"For my own part, I am deeply conscious of the added responsibility which the award entails. I have the feeling that I have been made answerable for the future of the people of South Africa, for if there is no peace for the majority of them, there is no peace for any."
– Albert Luthuli’s Nobel Peace Prize acceptance speech, Oslo, Norway, 10 December 1961
Chief Albert John Mvumbi Luthuli
1898 - 1967
President General of the ANC, Chief of the Abasemakholweni Zulu, Africa's first Nobel Peace Prize Laureate
Albert Luthuli was born in a Seventh Day Adventist mission near Bulawayo in present-day Zimbabwe.
His father died shortly after his birth and in 1908 the family returned to their ancestral home in Groutville, KwaDukuza on the north coast of Kwa-Zulu Natal. He started his school career at a nearby mission school and later studied at the Ohlange Institute, founded by John Dube, the first president of the South African Native National Congress.
He later trained as a teacher in Edendale, near Pietermaritzburg, and in 1922 became the first African to be employed on the teaching staff at Adam's College, the second oldest institution offering tuition to Africans and the first college to offer the matric syllabus in the province of Natal.
In 1936 Luthuli was elected chief by the Abasemakholweni (Christian converts) Zulu people. For seventeen years in Groutville, he presided at the tribal councils, bringing order into the sugar fields and increasing their yields, settling disputes, exacting fines and enforcing prevailing laws.
At the same time he strengthened his connection with organized Christianity, attending various international conferences and serving as chair of the Congregationalist Churches of the American Board in South Africa, as President of the Natal Mission Conference and as an Executive Member of the Christian Council.
His Christian beliefs laid a foundation for his approach to political life in South Africa at a time when many of his contemporaries were calling for a more militant response to the government's unjust racial laws.
He joined the African National Congress (ANC) in 1944 and was elected Natal provincial president in 1951, bringing to it the support of the rural conservatives previously distrustful of the young urban intelligentsia.
In 1952 Luthuli was one of the leaders behind the Defiance Campaign, a non-violent campaign targeting six unjust laws. In 1953 the apartheid government gave him the choice of renouncing his membership of the ANC or losing his position as Chief of the Reserve. Luthuli refused to resign, issued a press statement reaffirming his belief in non-violent resistance to apartheid, and was dismissed from the chieftaincy by the Native Affairs Department of the racist regime. That same year he was elected president general of the ANC by a large majority, with Nelson Mandela as deputy president.
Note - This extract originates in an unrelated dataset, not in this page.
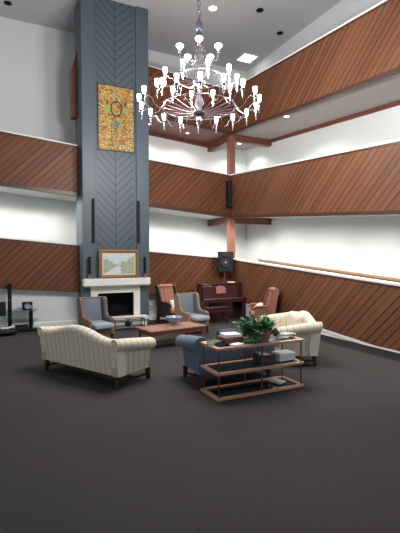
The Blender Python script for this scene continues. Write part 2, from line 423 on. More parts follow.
# ------------------------------------------------------------------ fireplace with chimney
FX = -4.125
fp = thing('fireplace', 'tall slate blue chimney with white mantel and black fire opening', 'fireplace', (0,0,0))
XL_, XR_ = -5.08, -3.12; YF = -.5
def chim():
    bm = BM()
    # body with the recess for the firebox
    box(bm, XL_, -4.68, YF, .5, 0, CEIL-.001); box(bm, -3.60, XR_, YF, .5, 0, CEIL-.001)
    box(bm, -4.68, -3.60, YF, .5, 1.0, CEIL-.001); box(bm, -4.68, -3.60, YF+.55, .5, 0, 1.0)
    return bm
# the chimney passes through the ramp fronts it stands against
obj('chimney_breast', chim(), 'slate', fp)
obj('chevron_panel', one(box, -4.66, -3.59, YF-.012, YF, 1.43, CEIL-.002), 'chevron', fp)
for (a, b) in ((-5.08, -4.74), (-3.51, -3.12)):
    obj('pilaster', one(rbox, a, b, YF-.06, YF, 1.43, CEIL-.003, .012, 2), 'slate', fp)
bm = BM(); rbox(bm, -5.09, -3.16, YF-.27, YF-.001, 1.22, 1.42, .012, 2); rbox(bm, -5.06, -3.19, YF-.23, YF-.001, 1.19, 1.22, .008, 2)
obj('mantel_shelf', bm, 'white', fp)
bm = BM(); box(bm, -4.87, -4.67, YF-.06, YF, .0, 1.19); box(bm, -3.61, -3.42, YF-.06, YF, .0, 1.19); box(bm, -4.67, -3.61, YF-.06, YF, .99, 1.19)
obj('surround', bm, 'white', fp)
bm = BM(); box(bm, -4.68, -3.60, YF+.45, YF+.50, .3, 1.0); box(bm, -4.68, -4.64, YF, YF+.5, .3, 1.0); box(bm, -3.64, -3.60, YF, YF+.5, .3, 1.0); box(bm, -4.68, -3.6, YF, YF+.5, .96, 1.0); box(bm, -4.68, -3.6, YF, YF+.5, .27, .33)
obj('firebox', bm, 'soot', fp)
bm = BM(); rbox(bm, -4.98, -3.27, YF-.42, YF-.061, .21, .31, .012, 2); box(bm, -4.93, -3.31, YF-.36, YF-.061, 0, .21)
obj('hearth', bm, 'white', fp)
bm = BM()
for k in range(7): tube(bm, [(-4.42+.1*k, YF+.12, .40), (-4.42+.1*k, YF+.36, .40)], .012, 6)
for s in (-4.42, -3.82): tube(bm, [(s, YF+.14, .33), (s, YF+.14, .42)], .012, 6); tube(bm, [(s, YF+.34, .33), (s, YF+.34, .42)], .012, 6)
obj('grate', bm, 'blackmetal', fp)
for x in (-4.79, -3.465):
    lab = 'narrow black column speaker on the left of the chimney' if x < -4 else 'narrow black column speaker on the right of the chimney'
    t = thing('column_speaker', lab, 'speaker', (x, YF-.06, 2.45), 0, 'slim speakers on the chimney')
    y0 = 0. if x < -4.78 and False else 0.
    obj('cabinet', one(rbox, -.034, .034, -.07, .0, 0, 1.24, .008, 2), 'blackplastic', t)
    obj('grille', one(box, -.026, .026, -.076, -.069, .02, 1.22), 'grille', t)
# stained glass panel
sg = thing('stained_glass_panel', 'amber stained glass panel with dark wreath hung high on the chimney', 'stained glass', (FX+.03, YF-.012, 5.12))
obj('glass', one(box, -.515, .515, -.03, -.002, 0, 1.83), 'stained', sg)
bm = BM()
for a in (-.535, .515): box(bm, a, a+.02, -.05, -.001, -.02, 1.85)
for z in (-.02, 1.83): box(bm, -.535, .535, -.05, -.001, z, z+.02)
obj('frame', bm, 'lead', sg)
bm = BM(); box(bm, -.515, .515, -.036, -.03, .62, .632); box(bm, -.515, .515, -.036, -.03, .30, .308); box(bm, -.515, .515, -.036, -.03, 1.0, 1.012)
box(bm, -.006, .006, -.036, -.03, 0, .5)
obj('lead_bars', bm, 'lead', sg)
bm = BM(); torus(bm, (0, -.035, 0), .155, .018, 28, 6, 'y'); bmesh.ops.transform(bm, matrix=Matrix.Translation((0,0,1.20)) @ Matrix.Diagonal((1,1,1.35,1)), verts=bm.verts[:])
for s in (-1, 1):
    lathe(bm, [(.001,-.07),(.035,-.02),(.02,.03),(.001,.08)], (s*.26, -.036, 1.36), 8); tube(bm, [(s*.05, -.035, 1.05), (s*.1, -.035, .98)], .01, 6)
obj('wreath', bm, 'lead', sg)
obj('teal_inset', one(rbox, -.08, .08, -.042, -.029, .67, .85, .01, 2), 'teal', sg)
for s in (-1, 1): obj('leaf_inset', one(lathe, [(.002,-.008),(.09,-.006),(.09,.0),(.002,.002)], (s*.27, -.032, 1.16), 10, 'y'), 'greenglass', sg)
# landscape painting
pt = thing('framed_painting', 'pastel landscape painting in a gilt frame leaning on the mantel', 'painting', (-4.08, YF-.16, 1.42))
bm = BM()
for p in range(2):
    o_, w_ = (0, .10) if p == 0 else (.03, .04)
    y0, y1 = (-.03, .035) if p == 0 else (-.05, -.02)
    W_, H_ = .585-o_, .83-2*o_; z0 = o_
    rbox(bm, -W_, -W_+w_, y0, y1, z0, z0+H_, .01, 2); rbox(bm, W_-w_, W_, y0, y1, z0, z0+H_, .01, 2)
    rbox(bm, -W_+w_, W_-w_, y0, y1, z0, z0+w_, .01, 2); rbox(bm, -W_+w_, W_-w_, y0, y1, z0+H_-w_, z0+H_, .01, 2)
obj('frame', bm, 'gold', pt)
bm = BM()
for a, b, c, d in ((-.485,-.455,.10,.73), (.455,.485,.10,.73), (-.455,.455,.10,.13), (-.455,.455,.70,.73)): box(bm, a, b, -.02, -.005, c, d)
obj('liner', bm, 'cream', pt)
obj('canvas', one(box, -.455, .455, -.01, .01, .13, .70), 'landscape', pt)
# candle stands on the mantel
def candle_stand(x, lab):
    t = thing('candle_stand', lab, 'candle holder', (x, YF-.17, 1.42), 0, 'candle holders on the mantel')
    obj('base', one(lathe, [(.06,0),(.065,.015),(.05,.05),(.03,.08),(.05,.12),(.02,.13)], seg=14), 'tan', t, True)
    prof = [(.02,.13)]
    for k in range(5):
        z = .14+.085*k; prof += [(.022,z),(.05,z+.022),(.05,z+.045),(.022,z+.07)]
    obj('stem', one(lathe, prof+[(.02,.57)], seg=14), 'blackmetal', t, True)
    obj('cup', one(lathe, [(.02,.57),(.05,.585),(.045,.62),(.01,.622)], seg=14), 'blackmetal', t, True)
candle_stand(-4.92, 'dark beaded candle holder at the left end of the mantel')
candle_stand(-3.30, 'dark beaded candle holder at the right end of the mantel')
# black fender / low metal stand in front of hearth
fs = thing('hearth_stand', 'low black wire stand in front of the white hearth', 'hearth stand', (-3.95, -1.18, 0))
bm = BM()
for x in (-.42, .42):
    for y in (-.14, .14): tube(bm, [(x, y, 0), (x, y, .30)], .012, 6)
for z in (.30, .10):
    tube(bm, [(-.42,-.14,z),(.42,-.14,z)], .011, 6); tube(bm, [(-.42,.14,z),(.42,.14,z)], .011, 6)
    tube(bm, [(-.42,-.14,z),(-.42,.14,z)], .011, 6); tube(bm, [(.42,-.14,z),(.42,.14,z)], .011, 6)
obj('frame', bm, 'blackmetal', fs)
obj('shelf', one(box, -.42, .42, -.14, .14, .095, .108), 'glass', fs)
k = thing('kettle', 'small black kettle standing in the wire stand by the hearth', 'kettle', (-3.97, -1.18, .109))
obj('body', one(lathe, [(.06,0),(.09,.03),(.095,.08),(.06,.13),(.02,.15),(.018,.17),(.005,.175)], seg=16), 'blackmetal', k, True)
obj('spout', one(tube, [(.08,0,.06),(.13,0,.10),(.15,0,.13)], [.02,.014,.01], 8), 'blackmetal', k, True)
obj('handle', one(tube, [(-.06*cos(a), 0, .12+.09*sin(a)) for a in [i*pi/8 for i in range(9)]], .008, 6), 'blackmetal', k, True)

# ------------------------------------------------------------------ ceiling fixtures
def ceiling_panel(x, y, s, lab):
    t = thing('ceiling_light', lab, 'ceiling light', (x, y, CEIL), 0)
    bm = BM()
    for a in (-s, s-.03): box(bm, a, a+.03, -s, s, -.04, 0)
    for a in (-s, s-.03): box(bm, -s+.03, s-.03, a, a+.03, -.04, 0)
    obj('frame', bm, 'capwhite', t)
    obj('diffuser', one(box, -s+.03, s-.03, -s+.03, s-.03, -.025, -.001), 'panel_light', t)
ceiling_panel(1.15, .72, .30, 'square white ceiling light panel above the far corner landing')
def downlight(x, y, z, lab, r=.09, mat='can_light', power=0., ang=110, col=(1,.95,.88), group='recessed downlights'):
    t = thing('downlight', lab, 'downlight', (x, y, z), 0, group)
    obj('trim_ring', one(lambda bm: torus(bm, (0,0,-.004), r+.015, .015, 24, 6)), 'capwhite', t, True)
    obj('lens', one(lathe, [(r+.004,-.001),(r,-.010),(r*.6,-.018),(.005,-.02)], seg=20), mat, t, True)
    if power:
        l = bpy.data.lights.new('downlight_beam', 'SPOT'); l.energy = power; l.spot_size = radians(ang); l.spot_blend = .5; l.shadow_soft_size = .08; l.color = col
        lo = bpy.data.objects.new('downlight_beam', l); C.objects.link(lo); lo.parent = t; lo.location = (0, 0, -.05)
downlight(-1.41, -1.44, CEIL, 'warm round ceiling downlight above the chandelier chain', .12, 'can_warm', 0)
GRP_L, GRP_R = 'downlights under the left ramps', 'downlights under the right ramps'
downlight(.30, -2.74, ZA[0]-2.74*TR-.022, 'bright round downlight under the topmost right ramp, right of the chandelier', .07, power=110, ang=150, group=None)
downlight(.95, .95, ZA[0]-.022, 'round downlight under the topmost corner landing', .07, power=70, ang=140, group=None)
downlight(.45, .45, ZB[0]-.022, 'round downlight under the middle corner landing', .06, power=60, ang=140, group=None)
for x in (-.9, -2.6, -5.8, -7.6, -9.6):
    downlight(x, .20, ZB[0]-x*TL-.022, 'small downlight tucked behind the lower edge of the middle left parapet', .04, power=115, ang=172, group=GRP_L)
for y in (-1.0, -2.9, -4.8, -6.7, -8.8):
    downlight(.20, y, ZB[0]+y*TR-.022, 'small downlight tucked behind the lower edge of the middle right parapet', .04, power=115, ang=172, group=GRP_R)
for x in (-1.2, -2.6):
    downlight(x, .9, ZA[0]-x*TL-.022, 'small downlight under the topmost left ramp behind the chandelier', .05, power=60, ang=150, group='downlights under the topmost left ramp')
downlight(.30, -8.6, ZA[0]-8.6*TR-.022, 'round downlight under the topmost right ramp at its near end', .07, power=110, ang=150, group=None)
def sprinkler(x, y, lab):
    t = thing('ceiling_vent', lab, 'ceiling fixture', (x, y, CEIL), 0, 'dark round ceiling fixtures')
    obj('plate', one(lathe, [(.11,-.0005),(.11,-.015),(.08,-.02),(.005,-.02)], seg=18), 'blackplastic', t, True)
    obj('cap', one(lathe, [(.05,-.02),(.045,-.05),(.005,-.055)], seg=14), 'blackplastic', t, True)
sprinkler(1.22, -1.18, 'dark round ceiling fixture on the right, left of the topmost parapet')
sprinkler(-6.88, .91, 'dark round ceiling fixture in the upper left corner')
sprinkler(-.1, -1.96, 'small dark round ceiling fixture right of the warm downlight')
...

The government responded by banning Luthuli, Mandela and nearly 100 others.
In 1956 Luthuli was among 156 people arrested and charged with treason. He was released but repeated bannings caused difficulties for the leadership of the ANC. Nonetheless, he was re-elected president general in 1955 and 1958.
In 1960, following the Sharpeville Massacre, Luthuli called for national stay-at-home strike to protest the regime's inhumane actions by publicly burning his pass book. Along with 18,000 others he was detained under the government's State of Emergency and was later confined to his home in Groutville under the Suppression of Communism Act, banned from receiving visitors, issuing statements or even attending church services.
In 1961 Chief Albert Luthuli was awarded the Nobel Peace Prize for his leadership role in the struggle. In 1962 he was elected Rector of Glasgow University, an honorary position, and the following year published his autobiography, Let My People Go.
Although suffering from ill health and failing eyesight, and restricted to his home in Groutville, Albert Luthuli remained president general of the ANC until his death.
On 21 July 1967, while out walking near his home, Luthuli was hit by a train and died. He was supposedly crossing the line at the time - an explanation dismissed by many of his followers who believed more sinister forces were at work.